2007_09_lotlinewindow.jpgNew York City zoning laws are confusing. But there are questions about whether a condo seller and her real estate brokerage misled a couple into thinking they were getting a three-bedroom home, when the apartment technically only has one bedroom.

The dispute: The Post reports that Valery and Revital Joseph bought a 3,000 square foot apartment at 354 Broadway from fashion designer Cynthia Rowley. The home cost $2.3 million and was advertised a three-bedroom by Corcoran, but two of the so-called bedrooms have "windows on the lot line - the wall adjoining the edge of the property." And calling a room with lot-line windows a bedroom is illegal, because, as the Real Deal explains, "a bedroom to legally be a bedroom, it has to meet certain size requirements and have a legal window -- that is, a window the overlooks the street or a courtyard." In fact, some lot-line windows don't even open and have fireproof glass.

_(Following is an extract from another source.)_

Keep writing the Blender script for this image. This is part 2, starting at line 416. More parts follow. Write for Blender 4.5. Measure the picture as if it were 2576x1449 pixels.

The Josephs sued Rowley and Corcoran on the grounds that if they resell the apartment, they can't call it a three-bedroom and might lose money. The NY State appeals court (the highest in the state) unanimously voted to allow the lawsuit to go forward, with Justice David Friedman writing, "Questions of fact exist as to whether the brokers, individually and as agents for the seller, materially misrepresented the number of legal bedrooms."

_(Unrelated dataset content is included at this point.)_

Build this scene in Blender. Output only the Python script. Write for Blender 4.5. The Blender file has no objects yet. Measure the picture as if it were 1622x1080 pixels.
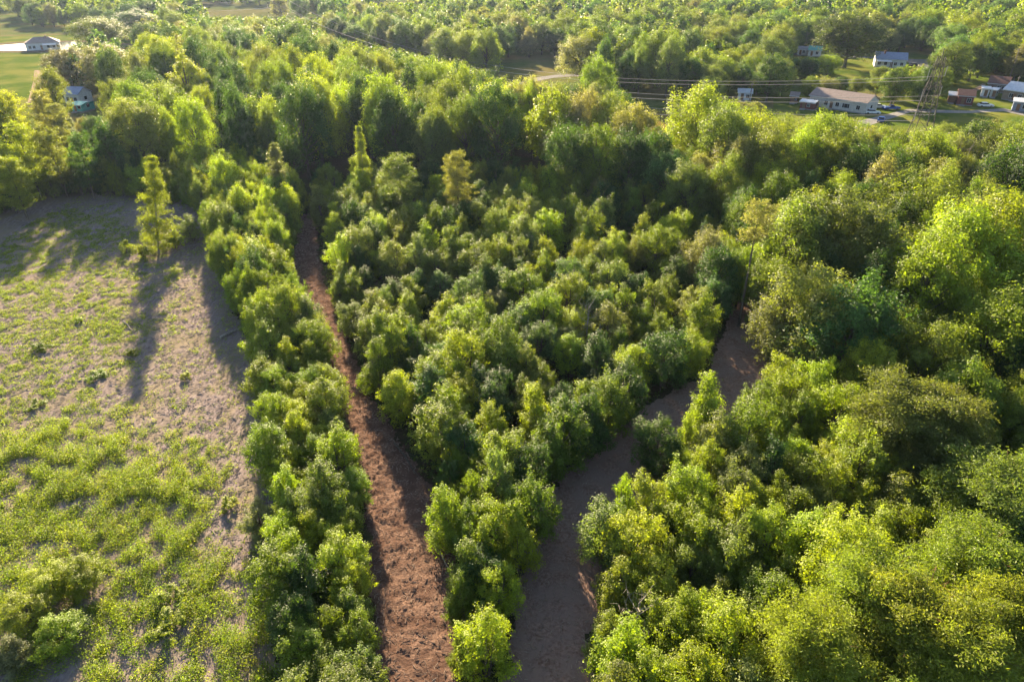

If this goes to court, it'll be interesting how the apartment as a 3,000-square-foot one-bedroom would be appraised. The Post adds that Rowley had offered to buy back the apartment, but since the Josephs have settled in with their children already, they didn't want to uproot again. And Corcoran's lawyer says, "It's very easily discoverable and any attorney representing a client purchasing an apartment would determine whether this was indeed a legal bedroom."